Karena kebodohannya, mereka menyangka bahwa harta bisa mengekalkan
mereka di dunia. Oleh karena itu, usaha dan kerja kerasnya hanyalah
ingin terus menambah subur harta yang mereka sangka bahwa harta tadi
bisa menambah umur mereka. Padahal sifat pelit (kikir) malah mengurangi
umur dan menghancurkan kehidupannya di dunia. Yang sungguh menambah umur
hanyalah dengan amalan kebajikan. Demikian keterangan Syaikh
‘Abdurrahman bin Nashir As Sa’di mengenai ayat,
يَحْسَبُ أَنَّ مَالَهُ أَخْلَدَهُ
“Dia mengira bahwa hartanya itu dapat mengkekalkannya.”

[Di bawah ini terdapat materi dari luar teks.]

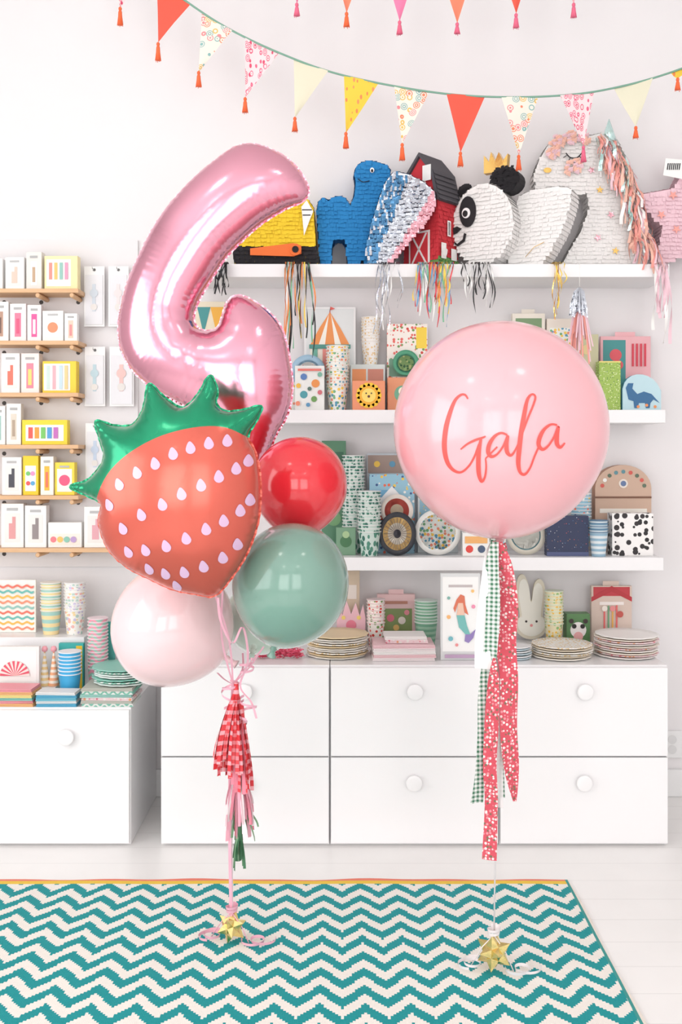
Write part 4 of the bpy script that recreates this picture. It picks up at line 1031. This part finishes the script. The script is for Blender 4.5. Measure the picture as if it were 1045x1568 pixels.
tail(b,[(755,828,12),(750,870,20),(752,930,20),(748,1000,20),(740,1060,19),(737,1120,17),(732,1180,17),(727,1222,20)],2.68,G_g,-.035)
tail(b,[(758,828,12),(764,900,16),(766,1000,14),(764,1100,14),(768,1180,14),(770,1228,14)],2.68,G_g,.03)
tail(b,[(760,828,14),(768,860,26),(775,920,32),(774,980,32),(779,1040,29),(777,1110,28),(781,1170,24),(787,1224,5)],2.68,G_f,-.018)
tail(b,[(752,1000,4),(752,1040,18),(749,1100,23),(745,1160,21),(748,1220,19),(746,1306,21)],2.68,G_f,-.055)
tail(b,[(757,828,3),(758,900,10),(757,1000,4)],2.68,G_f,-.02)
tail(b,[(757,828,8),(763,940,10),(765,1060,14),(762,1160,14),(762,1236,16)],2.68,G_s,-.01)
for a in (-1,1): b.tube([KG+Vector((0,-.012,0)),KG+Vector((a*.012,-.014,.008)),KG+Vector((a*.016,-.012,-.006)),KG+Vector((0,-.012,-.004))],.004,G_f)
b.build('fabric_strip_tail')
YW=2.66; wg=Vector((WX(757,YW),YW,.006))
M_pinkrib=mat('pink_curling_ribbon',(242,180,198),.3,coat=.3); M_whrib=mat('white_curling_ribbon',(246,236,238),.3,coat=.3)
b=MB(); b.tube([KG+Vector((0,0,.01)),KG.lerp(Vector((wg.x,wg.y,.11)),.5),Vector((wg.x,wg.y,.11))],.0022,M_whrib); b.build('balloon_string')

# ---------------------------------------------------------------- weights
M_gw=mat('gold_foil_weight',(238,216,144),.24,1,bump=(50,.3,.003))
def curl(b,c,r,turns,h,m,w=.005,a0=0,drift=(0,0,0)):
    P=[];S=[];n=int(turns*18)
    for i in range(n+1):
        s=i/n;a=a0+s*turns*2*math.pi
        P.append(Vector(c)+Vector((r*math.cos(a)*(1+.2*s),r*math.sin(a),h*s))+Vector(drift)*s); S.append((.0008*math.cos(a),.0008*math.sin(a),w))
    for p in P: p.z=max(p.z,.013)
    b.strip(P,S,m)
def star_weight(x,Y,Rr,rm,seed):
    random.seed(seed)
    bm=bmesh.new(); bmesh.ops.create_icosphere(bm,subdivisions=1,radius=1); bm.faces.ensure_lookup_table(); b=MB()
    cen={f.index:f.calc_center_median().normalized()*Rr*.56 for f in bm.faces}
    c=Vector((x,Y,0)); q=Matrix.Rotation(seed*.7,3,'Y')@Matrix.Rotation(seed*1.3,3,'X')
    for e in bm.edges:
        f1,f2=e.link_faces
        for v in e.verts:
            tri=[v.co*Rr,cen[f1.index],cen[f2.index]]
            b.add([q@p for p in tri],[(0,1,2)],M_gw)
    mz=min(p.z for p in b.v); c.z=-mz+.0085
    b.v=[p+c for p in b.v]; bm.free()
    top=Rr*1.8+.01
    curl(b,(x,Y,top),.015,2.3,.02,rm,.004)
    curl(b,(x-.05,Y+.01,.03),.024,1.6,-.01,rm,.004,a0=1,drift=(-.02,0,0))
    curl(b,(x+.05,Y-.02,.02),.024,1.7,.0,rm,.004,a0=2.5,drift=(.05,.01,0))
    b.tube([(x,Y,top),(x-.03,Y,top*.7),(x-.06,Y+.01,.016)],.0015,rm); b.tube([(x,Y,top),(x+.03,Y-.01,top*.6),(x+.05,Y-.02,.016)],.0015,rm)
    b.build('gold_star_balloon_weight')
    random.seed(seed+50)
star_weight(wg.x,YW+.005,.052,M_whrib,1)
YWB=2.82; star_weight(WX(355,YWB),YWB,.046,M_pinkrib,2)

# ---------------------------------------------------------------- tassel garland and ribbons
b=MB()
def rib(pts,Y,w,m):
    pc=cr([(p[0],p[1],p[2] if len(p)>2 else 0) for p in pts],8)
    b.strip([(WX(p.x,Y+p.z),Y+p.z,WZ(p.y,Y+p.z)) for p in pc],[(w,w*.5*math.sin(i*.25),0) for i in range(len(pc))],m)
rib([(357,1046),(353,1150),(352,1280),(354,1405)],2.82,.0045,M_pinkrib)
rib([(360,1046),(357,1150),(355,1280),(356,1400)],2.825,.003,M_whrib)
for (x0,y0,yy) in [(330,912,-.2),(341,905,-.2),(404,990,-.05),(333,1030,.05),(372,1000,.1),(400,996,-.05)]:
    mx=(x0+357)/2+U(-10,8)
    rib([(x0,y0,yy),(mx,(y0+1050)/2,yy*.5),(357,1048,0)],2.82,.0026,M_pinkrib)
rib([(334,915,-.2),(338,950,-.2),(356,985,-.15),(372,960,-.12),(380,1010,-.08),(368,1050,-.03),(385,1075,-.02),(393,1100,-.02)],2.82,.003,M_pinkrib)
for k in range(5):
    curl(b,(TIE.x+U(-.02,.05),TIE.y-.03,TIE.z+U(-.04,.05)),U(.012,.024),U(1,2),U(-.08,.05),M_pinkrib,.0035,U(0,6))
b.build('curling_ribbon')
T_rs=pat_stripe('tassel_red_pink',(224,58,66),(246,172,180),.028,2,.6); T_rs2=pat_stripe('tassel_red_pink_b',(230,66,74),(242,134,142),.021,2,.5)
T_p1=mat('tissue_pink',(244,176,192),.7,bump=(200,.2)); T_p2=mat('tissue_rose',(234,140,158),.7,bump=(200,.2)); T_wh=mat('tissue_white',(250,236,238),.7,bump=(200,.2)); T_g=mat('tissue_green',(74,122,88),.7,bump=(200,.2)); T_g2=mat('tissue_sage',(130,165,130),.7,bump=(200,.2))
def tassel(name,tx,ty,bx0,bx1,by0,by1,n,cols,Y,w=.0042):
    b=MB()
    b.tube([(WX(tx,Y),Y,WZ(ty,Y)+.02),(WX(tx,Y),Y,WZ(ty,Y)-.03)],[.006,.010],cols[0],10)
    for k in range(n):
        ex=U(bx0,bx1); y1=U(by0,by1); yo=U(-.025,.025); m=random.choice(cols); ph=U(0,6); P=[];S=[]
        for i in range(10):
            s=i/9; P.append((WX(tx+(ex-tx)*(1-(1-s)**1.5),Y),Y+yo*s**.6+.003*math.sin(ph+s*6),WZ(ty+(y1-ty)*s,Y))); S.append((w*math.cos(ph+s),w*math.sin(ph+s)*.8+.001,0))
        b.strip(P,S,m)
    b.build(name)
tassel('tissue_tassel',362,1056,326,386,1150,1190,50,[T_rs,T_rs2,T_rs],2.80,.0055)
tassel('tissue_tassel',370,1088,352,386,1180,1215,32,[T_rs2,T_rs,T_p2],2.81,.0055)
tassel('tissue_tassel',366,1170,345,390,1225,1290,54,[T_p1,T_p2,T_p1,T_wh],2.82,.005)
tassel('tissue_tassel',366,1225,338,396,1260,1286,14,[T_g2,T_p1,T_g2],2.83,.0035)
tassel('tissue_tassel',367,1270,358,376,1305,1330,18,[T_g,T_g2,T_g],2.82,.004)
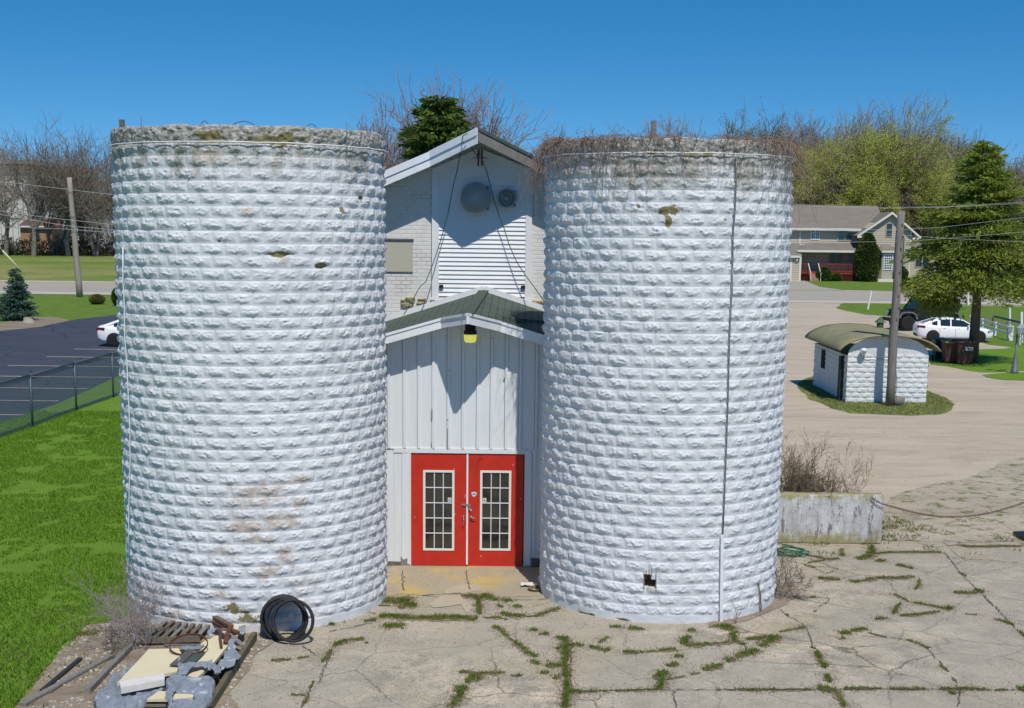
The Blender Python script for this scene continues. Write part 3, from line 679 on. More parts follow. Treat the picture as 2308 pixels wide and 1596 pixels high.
# fans
def fan(px, py, r, deep, lab):
    p = A(px, py, YB-.1); q = r
    f = MB().box((p.x+.02, YB-.10, p.z), (q*1.56, .05, q*1.56)).build('wall_vent', m_greymetal, barn)
    R90 = Matrix.Rotation(math.pi/2, 3, 'X')
    mb = MB()
    if deep: mb.lathe([(q*.86, .0), (q*1.0, .06), (q*1.0, .16), (q*.93, .20), (q*.68, .215), (q*.66, .222), (q*.2, .235), (0.0, .238)], (p.x, YB-.125, p.z), 36, R90)
    else: mb.lathe([(q*.75, 0), (q*1.0, .04), (q*1.0, .12), (q*.86, .15), (q*.80, .05), (q*.62, .05), (q*.60, .13), (q*.50, .15), (q*.44, .06), (q*.30, .06), (q*.28, .14), (0.0, .145)], (p.x, YB-.125, p.z), 32, R90)
    g = mb.build('vent_hood', basic('vent_metal', (.36, .38, .37), .6, c2=(.26, .28, .28), scale=5, metal=.1, bst=.1), None, True)
    g.parent = f; g.matrix_parent_inverse = Matrix.Identity(4)
    g.data.transform(Matrix.Translation(-barn.location))
    return f
fan(1073, 446, .32, True, ''); fan(1142.6, 447, .205, False, '')
for px, py in ((994.5, 645), (1179, 647)):
    p = A(px, py, YB-.09); MB().box(p, (.09, .07, .06)).build('bracket', m_black, barn)
for px in (1078, 1086):
    a = A(px, 350, YB-.6); MB().tube([a+Vector((0, 0, .12)), a-Vector((0, 0, .22))], .02, 5).build('hay_hook', m_rust, barn)
m_moss = basic('ledge_moss', (.30, .23, .06), .95, c2=(.42, .38, .22), scale=9, bst=.8, bscale=20)
for (x0, x1, yy) in ((905, 1000, 676), (1060, 1130, 676), (1130, 1226, 682)):
    mb = MB()
    for i in range(26):
        t = rnd.random(); p = A(x0+(x1-x0)*t, yy + rnd.uniform(-5, 16), YB-.03); mb.box(p, (rnd.uniform(.05, .2), .08, rnd.uniform(.02, .05)), rnd.uniform(-.2, .2), .01)
    mb.build('mossy_ledge', m_moss, barn)
# ================================================================== THE ENTRANCE ANNEX
YA = 27.4; YAo, YAa = 26.94, 26.15
z6 = Z(1500, 1150, 2.456)
annex = thing('entrance_annex', 'white board-and-batten entrance building with green shingle roof between the silos', 'annex', (-.9, YA, 0))
aF = A(1055, 708, YAa); bL, bR = A(996, 718, YAo), A(1127, 726, YAo); oL, oR = A(868, 754, YAo), A(1226, 757, YAo)
aB = A(1090, 656, YB-.10); wL, wR = A(867, 725, YB-.10), A(1228, 702, YB-.10)
def ext(p, q, X): t = (X-p.x)/(q.x-p.x); return p + (q-p)*t
oL2 = ext(bL, oL, -3.25); oR2 = ext(bR, oR, .90); wL2 = ext(aB, wL, -3.4); wR2 = ext(aB, wR, 1.5)
oR3 = Vector((1.32, 27.3, oR2.z-.02))
mb = MB(); th_ = Vector((0, 0, -.05))
mb.prism([oL2, bL, aF, aB, wL2], th_); mb.prism([aF, bR, oR2, oR3, wR2, aB], th_)
m_shg2, n, b = M_('green_shingle_worn'); v = coords(n)
mp = n.nodes.new('ShaderNodeMapping'); mp.inputs['Rotation'].default_value = (0, 0, math.radians(91)); link(n, v, mp.inputs[0])
br = node(n, 'ShaderNodeTexBrick', Scale=1.0); br.inputs['Brick Width'].default_value = .13; br.inputs['Row Height'].default_value = .14; br.inputs['Mortar Size'].default_value = .009
br.inputs['Color1'].default_value = (.060, .088, .072, 1); br.inputs['Color2'].default_value = (.085, .115, .095, 1); br.inputs['Mortar'].default_value = (.028, .04, .033, 1)
link(n, mp.outputs[0], br.inputs['Vector'])
col = mix(n, 1.0, br.outputs['Color'], ramp(n, noise(n, v, 45, 4, .8), [(.3, .75), (.7, 1.3)]), 'MULTIPLY')
col = mix(n, ramp(n, noise(n, v, 1.5, 6, .7), [(.5, 0.0), (.75, .5)]), col, (.12, .14, .12))
link(n, col, b.inputs['Base Color']); b.inputs['Roughness'].default_value = .95; bump(n, b, br.outputs['Fac'], -.6, .02)
mb.build('roof', m_shg2, annex)
# ridge cap
MB().beam(aF+Vector((0, 0, .015)), aB+Vector((0, 0, .015)), .22, .012).build('ridge_cap', basic('ridge_shingle', (.085, .105, .09), .95, c2=(.06, .08, .07), scale=8), annex)
def rake2(pts, top, h, th, mat, name, par):
    return rake(pts, top, h, th, mat, name, par)
rake2([oL2, bL, aF], .0, .19, .03, m_white, 'fascia', annex); rake2([aF, bR, oR2], .0, .19, .03, m_white, 'fascia', annex)
rake2([oL2, bL, aF], .02, .05, .05, m_white, 'drip_edge', annex); rake2([aF, bR, oR2], .02, .05, .05, m_white, 'drip_edge', annex)
mb = MB()
for a, c_ in ((wL2, aB), (aB, wR2)): mb.beam(a+Vector((0, 0, .05)), c_+Vector((0, 0, .05)), .03, .13, (0, 0, 1))
mb.build('flashing', m_white, annex)
mb = MB()
for P in ([oL2, bL, aF], [aF, bR, oR2]):
    for a, c_ in zip(P[:-1], P[1:]): mb.add([p-Vector((0, 0, .185)) for p in (a, c_, Vector((c_.x, YA, c_.z)), Vector((a.x, YA, a.z)))], [[0, 1, 2, 3]])
mb.build('soffit', basic('annex_soffit', (.6, .61, .61), .7), annex)
# wall behind the battens; door opening left free
dx0, dx1 = A(925.3, 1150, YA).x, A(1182.5, 1150, YA).x; dzt = A(1053, 1022.5, YA).z; dzb = .02
def zroof(x): return (aF.z + (oL2.z-aF.z)*(aF.x-x)/(aF.x-oL2.x) if x < aF.x else aF.z + (oR2.z-aF.z)*(x-aF.x)/(oR2.x-aF.x)) - .17
XA0, XA1 = -3.3, 1.38
mb = MB()
mb.prism([(XA0, YA, 0), (dx0, YA, 0), (dx0, YA, dzt), (dx1, YA, dzt), (dx1, YA, 0), (XA1, YA, 0), (XA1, YA, zroof(.9)), (aF.x, YA, zroof(aF.x)), (XA0, YA, zroof(XA0))], (0, .12, 0))
mb.bb(XA0, XA0+.1, YA+.122, YB-.3, 0, 4.3); mb.bb(XA1-.1, XA1, YA+.122, YB-.3, 0, 4.3)
mb.build('board_wall', m_board, annex)
mb = MB(); mg = MB(); zbt = A(1053, 1011, YA).z
for xz in (110, 262, 402, 545, 692, 832, 978, 1112, 1255, 1390, 1548):
    x = A(*z6(xz+8, 1200), YA).x
    mb.bb(x-.028, x+.028, YA-.036, YA-.001, zbt, zroof(x)-.02); mg.bb(x-.036, x-.0285, YA-.012, YA-.0015, zbt+.01, zroof(x)-.02)
mb.build('battens', m_board, annex); mg.build('batten_shade_strips', m_greymetal, annex)  # thin dark strips added beside the battens in place of their shadow lines
mb = MB(); mb.bb(XA0, A(1188, 1011, YA).x, YA-.02, YA+.02, zbt-.018, zbt+.006); mb.build('drip_board', m_board, annex)
mb = MB()
mb.bb(A(888, 1000, YA).x, A(1196, 1000, YA).x, YA-.030, YA-.002, dzt+.01, zbt-.02)
mb.bb(A(889, 1150, YA).x, A(905, 1150, YA).x, YA-.012, YA-.001, .1, dzt)
mb.bb(A(906, 1150, YA).x, dx0-.012, YA-.024, YA-.001, .05, dzt+.009); mb.bb(dx1+.012, A(1197, 1150, YA).x, YA-.032, YA-.001, .05, dzt+.009)
mb.bb(A(1197, 1150, YA).x+.03, A(1199, 1150, YA).x+.07, YA-.02, YA-.001, .3, zbt-.02)
mb.build('door_surround', m_board, annex)
for xq in (dx0, dx1): MB().bb(xq-.012, xq+.012, YA-.04, YA+.06, 0.02, dzt+.008).build('door_jamb', m_white, annex)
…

Tidak Seperti yang Mereka Angankan
Mereka menyangka bahwa harta bisa mengekalkan di dunia, padahal tidak seperti yang mereka angankan. Allah Ta’ala berfirman,
كَلَّا لَيُنْبَذَنَّ فِي الْحُطَمَةِ
“Sekali-kali tidak! Sesungguhnya dia benar-benar akan dilemparkan ke dalam Huthomah.”
Maksud ayat ini adalah “tidak seperti yang mereka sangkakan karena
sungguh mereka (yang hanya sibuk dengan mengumpulkan dan
menghitung-hitung harta) akan dilemparkan di huthomah. Dan huthomah adalah salah satu dari nama neraka yang sifatnya memecahkan segala yang nanti masuk di dalamnya.” Na’udzu billah … Demikian keterangan dari Ibnu Katsir. Sedangkan Ibnul Jauzi dalam Zaadul Masiir menerangkan bahwa huthomah
disebut demikian karena segala sesuatu akan hancur atau pecah ketika di
lempar di dalamnya. Gambarannya, tulang bisa patah setelah daging
luarnya dilahap.
Adapun ayat tersebut diulang dengan,
وَمَا أَدْرَاكَ مَا الْحُطَمَةُ
“Dan tahukah kamu apa Huthomah itu?”, maksudnya adalah untuk
menunjukkan besarnya dan ngerinya neraka tersebut. Demikian keterangan
dari Syaikh As Sa’di dalam kitab tafsirnya.
Sifat-Sifat Huthomah
Setelahnya disebutkan beberapa sifat huthomah.
نَارُ
اللَّهِ الْمُوقَدَةُ (6) الَّتِي تَطَّلِعُ عَلَى الْأَفْئِدَةِ (7)
إِنَّهَا عَلَيْهِمْ مُؤْصَدَةٌ (8) فِي عَمَدٍ مُمَدَّدَةٍ (9)
“(yaitu) api (yang disediakan) Allah yang dinyalakan, yang
(membakar) sampai ke hati. Sesungguhnya api itu ditutup rapat atas
mereka, (sedang mereka itu) diikat pada tiang-tiang yang panjang” (QS. Al Humazah: 1-9)
Huthomah adalah api yang dinyalakan, di mana api tersebut berbahan bakar manusia dan batu. Sebagaimana Allah Ta’ala sebutkan dalam ayat lainnya,
وَقُودُهَا النَّاسُ وَالْحِجَارَةُ
“Api neraka yang bahan bakarnya adalah manusia dan batu” (QS. At Tahrim: 6).
Nyala api itu tersebut kemudian membakar sampai di hati. Ini
menunjukkan kerasnya siksa karena yang dibakar adalah jasad dan akan
menjalar sampai ke qolbu (jantung).
Kengerian panasnya huthomah tersebut ditambah dengan tertutupnya neraka tadi dan orang yang telah masuk di dalamnya tidak bisa keluar.
Mengenai ayat “فِي عَمَدٍ مُمَدَّدَةٍ”, sebagaimana dikatakan oleh
‘Athiyah Al ‘Aufiy bahwa maksudnya ada tiang dari besi. Sedangkan As
Sudi berpendapat bahwa ada tiang dari api. Dan tiang tersebut
dibentangkan. Artinya di sini, huthomah adalah neraka yang
tertutup dan terdapat tiang di belakang pintu yang dibentangkan dan jika
seseorang itu berusaha keluar, maka ia akan kembali lagi ke dalamnya.
Sebagaimana Allah Ta’ala berfirman,
كُلَّمَا أَرَادُوا أَنْ يَخْرُجُوا مِنْهَا أُعِيدُوا فِيهَا
“Setiap kali mereka hendak keluar daripadanya, mereka dikembalikan ke dalamnya” (QS. As Sajdah: 20). Inilah keterangan dari Ibnu Katsir dan As Sa’di dalam kitab tafsirnya.
نعوذ بالله من ذلك، ونسأله العفو والعافية
Na’udzu billah min dzalik, kita berlindung kepada Allah dari kengerian neraka. Kita meminta pada Allah pemaafan dan keselamatan.